M. Cyr ajoute que l’apport de M. Foisy permettra à Intergroupe de dire aux courtiers qu’ils ont maintenant les outils et l’équipe pour attaquer les grands risques qui se trouvent dans leur région. Pour améliorer ses capacités, les nouveaux actionnaires d’Intergroupe ont d’ailleurs effectué un voyage à Londres avant la pause des Fêtes pour négocier un nouveau contrat Lloyd’s.

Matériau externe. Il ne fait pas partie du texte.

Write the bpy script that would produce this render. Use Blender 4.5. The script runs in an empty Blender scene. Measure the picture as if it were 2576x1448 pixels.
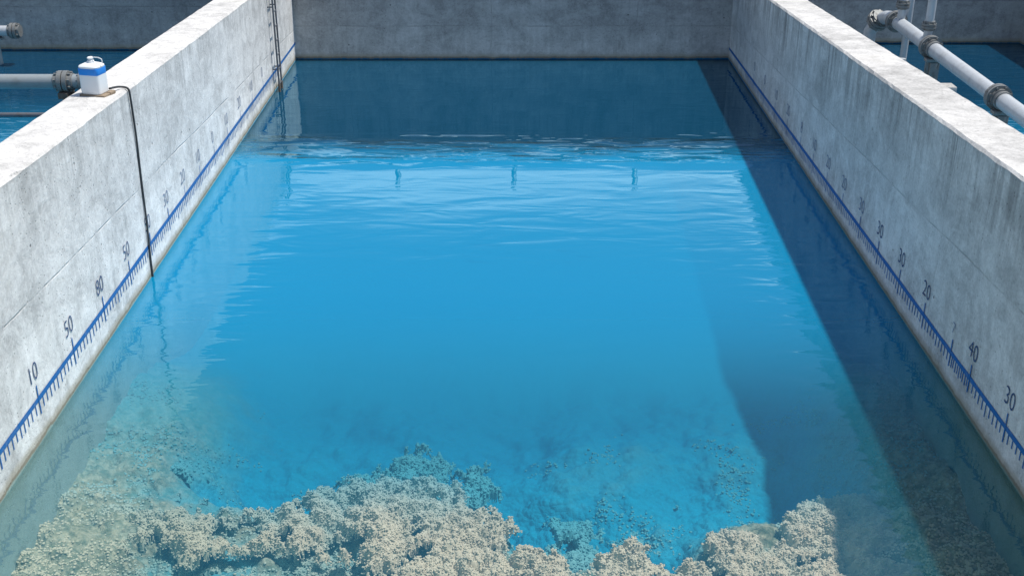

M. Laporte considère que la nouvelle équipe d’Intergroupe est dans les blocs de départ. « Il y a une réelle attente des membres, dit-il. On travaille aussi sur nos programmes spécifiques. Il y a une demande des membres d’avoir une exclusivité de programmes. Il y a d’ailleurs un certain nombre de services sur lesquels on travaille. »

Intergroupe songe aussi à aborder la question de la formation avec ses membres, dans le but de développer des services connexes. La bannière aimerait aussi en venir à offrir un service de mentorat pour les courtiers qui veulent prendre la relève du cabinet familial. « On veut travailler rapidement là-dessus », assure M. Cyr.

Intergroupe souhaiterait aussi amener ses membres des outils de développement des affaires. « Nous ne sommes jamais intervenus dans la croissance de nos membres. Ça fait partie de notre réflexion », dit-il.